Le organizzazioni politiche palestinesi hanno anche sollecitato azioni da intraprendere per porre fine alla guerra «nel mezzo dell’incapacità della comunità internazionale di imporre sanzioni all’occupante o di ritenere responsabile il suo governo terrorista». L’accoglienza riservata a Netanyahu dall’Ungheria di Orban [4] è sicuramente esplicativo del clima politico internazionale e della legittimazione che il primo ministro israeliano sta continuando a trovare.
Secondo le ultime stime a Gaza sono state uccise almeno 50.700 persone, e i bombardamenti a tappeto continuano dopo che Israele ha rotto il cessate il fuoco a marzo.

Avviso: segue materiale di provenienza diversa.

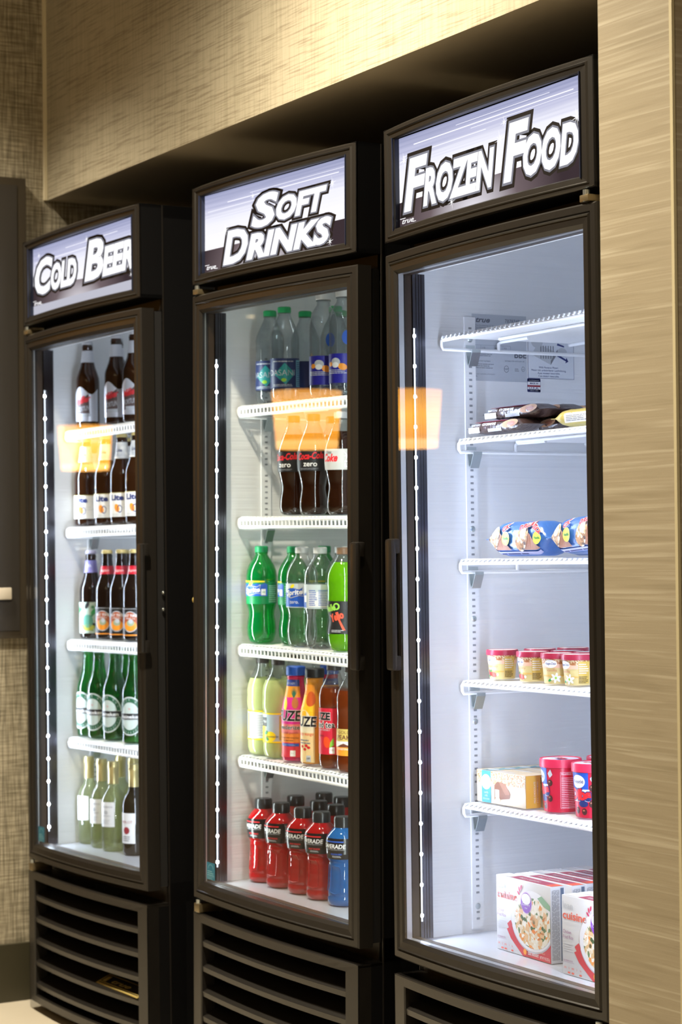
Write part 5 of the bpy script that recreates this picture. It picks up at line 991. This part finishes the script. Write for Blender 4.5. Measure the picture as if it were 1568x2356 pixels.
TUB = [(0.0, 0.002), (0.029, 0.0), (0.0315, 0.001), (0.0362, 0.086), (0.0366, 0.088)]
def tub():
    t = thing('ice_cream_tub'); rd = P('crimson_tub_print', (0.62, 0.015, 0.055), 0.28); MB().lathe(TUB, rd, 44).build('tub', t, 60)
    MB().lathe([(0.0372, 0.0825), (0.0392, 0.083), (0.0396, 0.0955), (0.0385, 0.0985), (0.0365, 0.0970), (0.0, 0.0970)], P('crimson_lid', (0.66, 0.03, 0.09), 0.35), 48).build('lid', t, 50)
    mb = MB(); p = Print(mb, lambda u, v, d: Vector((u, v, 0.0971 + d)), 0.0002); p.oval(0, 0, 0.034, 0.034, PM('pale_lilac_lid', (0.60, 0.60, 0.78)), 0, 24); p.oval(-0.008, 0.002, 0.014, 0.010, white, 1); p.oval(0.012, -0.006, 0.012, 0.010, navy, 1); p.text('Dibs', 0, -0.004, 0.014, red, 2, 0.034, off=0.05, align='C'); mb.build('lid_print', t)
    mb = MB(); R0 = 0.034; p = Print(mb, wrap(TUB, R0, 0.0004), 0.00014)
    p.rect(arc(R0, -85), 0.052, arc(R0, 12), 0.082, blue, 0, 18, 2); p.rect(arc(R0, -85), 0.030, arc(R0, 15), 0.052, white, 0, 18, 2); p.rect(arc(R0, -85), 0.002, arc(R0, 10), 0.030, PM('crimson_b', (0.55, 0.01, 0.04)), 0, 18, 2)
    p.oval(-0.014, 0.066, 0.015, 0.012, white, 1, 18); p.text('Nestl\u00e9', -0.014, 0.063, 0.0065, navy, 2, 0.024, off=0.01, align='C'); p.text('Dibs', -0.012, 0.034, 0.018, navy, 1, 0.044, off=0.12, align='C'); p.text('Dibs', -0.012, 0.034, 0.018, red, 2, 0.044, off=0.06, align='C'); p.oval(-0.004, 0.026, 0.010, 0.006, navy, 2)
    for a, b in ((0.014, 0.055), (0.013, 0.026), (-0.018, 0.014), (-0.002, 0.012)): p.oval(a, b, 0.0055, 0.0062, PM('choco_bite', (0.07, 0.02, 0.02)), 2, 12); p.oval(a - 0.001, b + 0.002, 0.002, 0.0015, PM('rust_print', (0.5, 0.18, 0.1)), 3, 8)
    p.poly([(0.010, 0.072), (0.016, 0.080), (0.020, 0.070), (0.014, 0.064)], lgrey, 2)
    pk = PM('pink_white_print', (0.85, 0.55, 0.62)); p.ring(0.050, 0.041, 0.0, 0.0, 0, pk, 1)
    for a, b, c_, d in ((0.034, 0.008, 0.068, 0.0088), (0.034, 0.0742, 0.068, 0.075), (0.034, 0.008, 0.0346, 0.075), (0.0674, 0.008, 0.068, 0.075)): p.rect(a, b, c_, d, pk, 1, 6)
    p.text('Nutrition Facts', 0.051, 0.070, 0.0036, pk, 1, 0.030, off=0.03, align='C'); p.lines(0.036, 0.010, 0.066, 0.067, 17, pk, 1, 0.35, 0.2, 0.3)
    mb.build('tub_print', t); return t
g = 'red tubs of ice cream bites'
for x, y, r, lb in ((-0.080, 0.210, -4, 'red ice cream tub with nutrition panel, beside the ice cream boxes'), (0.024, 0.208, 28, 'red ice cream tub with blue emblem, cut by the door frame'), (-0.056, 0.300, 0, 'red ice cream tub behind, only its lid showing'), ):
    item('R', zR[4], x, y, r, 'tub', (), lb, 'ice cream', g)
# frozen dinner boxes
food = speckle('fried_rice_picture', [(0, (0.82, 0.76, 0.62)), (0.34, (0.70, 0.46, 0.22)), (0.46, (0.88, 0.84, 0.74)), (0.62, (0.85, 0.30, 0.06)), (0.72, (0.78, 0.62, 0.42)), (0.82, (0.10, 0.20, 0.07)), (0.92, (0.90, 0.86, 0.78))], 150)
def dinner():
    t = thing('frozen_dinner_box'); W_, D_, H_ = 0.184, 0.031, 0.138; ct = PM('white_carton', (0.68, 0.68, 0.70)); MB().bbox(0, W_, 0, D_, 0, H_, ct, 0.0008).build('carton', t)
    mb = MB(); p = Print(mb, flat((0, -0.0002, 0), (1, 0, 0), (0, 0, 1), (0, -1, 0)), 0.0002); vr = PM('vermilion_print', (0.80, 0.10, 0.06)); pl = PM('plum_text', (0.28, 0.06, 0.22)); nk = PM('napkin_red', (0.60, 0.02, 0.05)); p.mb.mat(ct)
    # everything that reaches the right edge is clipped there
    xr = W_ - 0.0008
    def clip_oval(cu, cv, ru, rv, m, L, n=30):
        uv = []; f = []
        for i in range(n + 1):
            tt = -math.cos(PI * i / n); u = min(cu + ru * tt, xr); te = (u - cu) / ru; h = math.sqrt(max(0, 1 - te * te)); uv += [(u, cv - rv * h), (u, cv + rv * h)]
        for i in range(n): f.append((2 * i, 2 * i + 2, 2 * i + 3, 2 * i + 1))
        p._add(uv, f, m, L)
    p.poly([(0.110, 0.0005), (xr, 0.0005), (xr, 0.034), (0.150, 0.034), (0.100, 0.016), (0.094, 0.010)], nk, 1)
    p.poly([(0.036, 0.042), (0.054, 0.050), (0.075, 0.030), (0.125, 0.0005), (0.090, 0.0005), (0.050, 0.026)], nk, 1); p.poly([(0.038, 0.052), (0.050, 0.060), (0.058, 0.052), (0.044, 0.044)], nk, 2)
    clip_oval(0.124, 0.066, 0.072, 0.056, PM('plate_shadow_print', (0.52, 0.50, 0.56)), 2); clip_oval(0.124, 0.068, 0.071, 0.055, PM('plate_print', (0.80, 0.80, 0.84)), 3); clip_oval(0.126, 0.064, 0.061, 0.046, food, 4)
    rn = random.Random(11)
    for i in range(30):
        a, q_ = rn.uniform(0, 2 * PI), math.sqrt(rn.random()); u, v_ = 0.126 + 0.052 * q_ * math.cos(a), 0.063 + 0.040 * q_ * math.sin(a)
        if u > 0.176: continue
        k = i % 3
        if k == 0: p.oval(u, v_, 0.0040, 0.0038, PM('pea_print', (0.05, 0.13, 0.05)), 5, 8)
        elif k == 1: p.oval(u, v_, 0.0065, 0.0022, PM('carrot_print', (0.88, 0.26, 0.05)), 5, 8, rn.uniform(-1.2, 1.2))
        else: p.poly([(u - .007, v_ - .005), (u + .006, v_ - .007), (u + .008, v_ + .004), (u - .003, v_ + .008)], PM('chicken_print', (0.80, 0.50, 0.26)), 5)
    p.poly([(0.142, 0.112), (0.156, 0.118), (xr, 0.104), (xr, 0.094), (0.160, 0.100)], PM('snow_pea_print', (0.22, 0.42, 0.24)), 4)
    p.oval(0.105, 0.099, 0.0195, 0.0205, PM('badge_rim', (0.75, 0.60, 0.80)), 5, 20); p.oval(0.105, 0.099, 0.0175, 0.0185, PM('violet_badge', (0.25, 0.06, 0.55)), 6, 20); p.oval(0.105, 0.106, 0.015, 0.010, white, 7, 16); p.text('Culinary', 0.105, 0.094, 0.0045, white, 8, 0.026, align='C'); p.text('Chef', 0.105, 0.088, 0.003, white, 8, align='C')
    for a, b, c_ in ((0.082, 0.121, 0.3), (0.088, 0.125, -0.3), (0.079, 0.114, 0.9)): p.oval(a, b, 0.0022, 0.0050, PM('rose_petal', (0.65, 0.03, 0.14)), 5, 8, c_)
    p.text('lean', 0.004, 0.1150, 0.0125, lgrey, 3, 0.030); p.text('cuisine', 0.004, 0.0975, 0.0135, vr, 3, 0.070, off=0.02); p.text('simple favorites', 0.004, 0.0885, 0.0050, PM('pale_grey_print', (0.62, 0.62, 0.62)), 3, 0.052, off=-0.01)
    p.text('Chicken', 0.004, 0.0720, 0.0060, pl, 3, 0.024); p.text('Fried Rice', 0.004, 0.0630, 0.0060, pl, 3, 0.030); p.rect(0.004, 0.0595, 0.034, 0.0598, lgrey, 3); p.lines(0.004, 0.042, 0.034, 0.058, 4, MATS['pale_grey_print'], 3, 0.4); p.text('NO PRESERVATIVES', 0.004, 0.0235, 0.0025, pl, 3, 0.028); p.rect(0.004, 0.0218, 0.036, 0.0221, pl, 3)
    for i in range(5):
        a = 0.009 + i * 0.0115; p.ring(a, 0.0105, 0.0048, 0.0062, 0.10, MATS['pale_grey_print'], 3, 14); p.text(('290', '5', '890', '3', '16')[i], a, 0.0105, 0.0035, vr, 4, align='C')
        if i in (1, 2, 4): p.oval(a, 0.0045, 0.0042, 0.0017, vr, 4, 10)
    p.oval(0.098, 0.009, 0.0055, 0.0055, orange, 3, 14); p.text('TRAY OVENABLE', 0.140, 0.0135, 0.0026, MATS['rose_band'] if 'rose_band' in MATS else white, 3, 0.050, align='C'); p.text('COOK THOROUGHLY', 0.126, 0.0055, 0.0052, white, 3, 0.036, off=0.02, align='C'); p.text('NET WT 9 OZ (255 g)', 0.164, 0.0045, 0.0048, white, 3, 0.032, align='C')
    mb.build('front_print', t)
    mb = MB(); p = Print(mb, flat((W_ + 0.0002, 0, 0), (0, 1, 0), (0, 0, 1), (1, 0, 0)), 0.0002)
    rn = random.Random(8)
    for i in range(7):
        v_ = 0.006
        while v_ < 0.130:
            l = rn.uniform(0.004, 0.014); p.rect(0.0025 + i * 0.0024, v_, 0.0025 + i * 0.0024 + 0.0011, min(v_ + l, 0.132), grey, 1); v_ += l + 0.0012
    p.rect(0.0210, 0.004, 0.0280, 0.135, PM('slate_blue_print', (0.10, 0.15, 0.24)), 1); p.text('CHICKEN FRIED RICE', 0.0255, 0.030, 0.0026, lgrey, 2, 0.040, rot=PI / 2); p.text('EASY TO PREPARE', 0.0255, 0.082, 0.0026, lgrey, 2, 0.034, rot=PI / 2); mb.build('side_print', t)
    mb = MB(); p = Print(mb, flat((0, 0, H_ + 0.0002), (1, 0, 0), (0, 1, 0), (0, 0, 1)), 0.0002); p.rect(0.045, 0.003, W_ - 0.006, D_ - 0.003, PM('maroon_top_print', (0.34, 0.04, 0.10)), 0); p.rect(W_ - 0.022, 0.003, W_ - 0.001, D_ - 0.003, vr, 1); p.text('lean cuisine', 0.060, 0.010, 0.011, MATS['pale_grey_print'], 1, 0.070); p.rect(0.001, 0.003, 0.044, D_ - 0.003, MATS['pale_grey_print'], 0); mb.build('top_print', t); return t
g = 'white frozen dinner boxes'
ords = ('foremost', 'second', 'third', 'fourth', 'fifth', 'rearmost')
for i, od in enumerate(ords):
    item('R', zR[5], -0.165 + (0, 0.010, 0.006, 0.008, 0.006, 0.004)[i], 0.119 + i * 0.0345, -1.5 if i == 0 else 0, 'dinner', (), 'white frozen dinner box, %s in the left row on the freezer floor' % od, 'box', g)
for i, od in enumerate(('foremost', 'second', 'third')):
    item('R', zR[5], 0.094, 0.086 + i * 0.033, 0, 'dinner', (), 'white frozen dinner box, %s in the right row, cut by the door frame' % od, 'box', g)
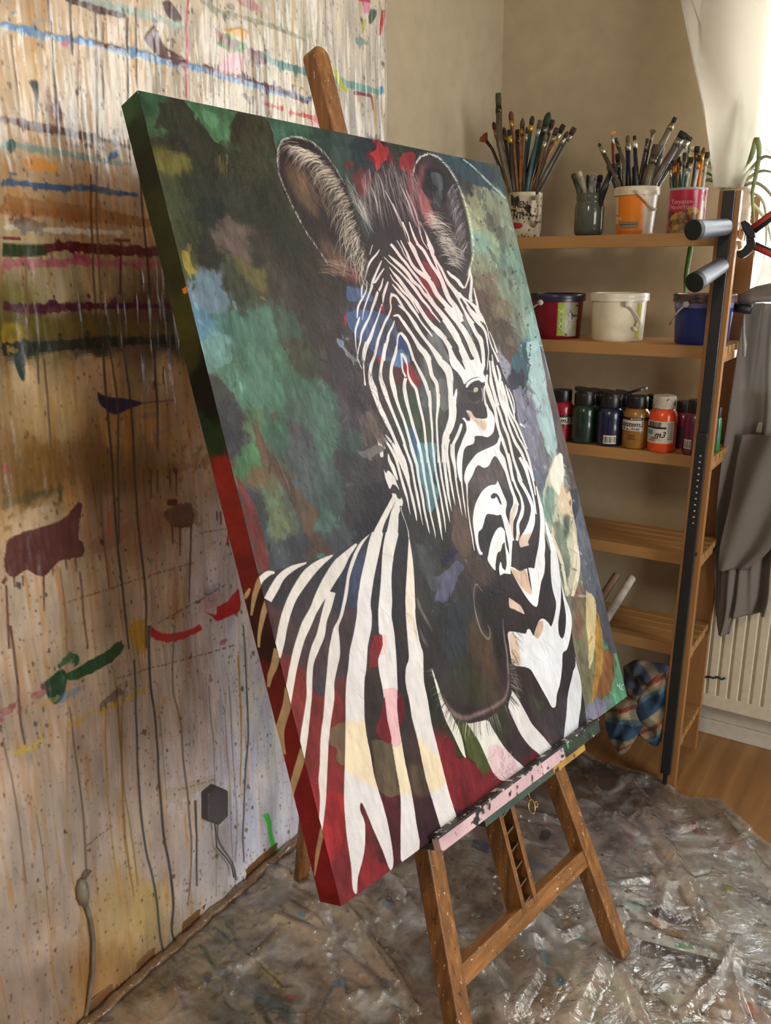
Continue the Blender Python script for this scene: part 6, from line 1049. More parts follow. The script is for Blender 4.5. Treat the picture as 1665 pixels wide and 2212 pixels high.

Anche all’interno della Cisgiordania occupata le forze militari di Tel Aviv continuano la loro aggressione contro la città di Jenin per il 77esimo giorno consecutivo, mentre Tulkarem è invasa da 72 giorni. Decine di case dei campi profughi sono state fatte esplodere e almeno 40mila le persone obbligate a lasciare la propria casa. Almeno 918 i palestinesi uccisi in Cisgiordania dal 7 di ottobre 2023 ad oggi.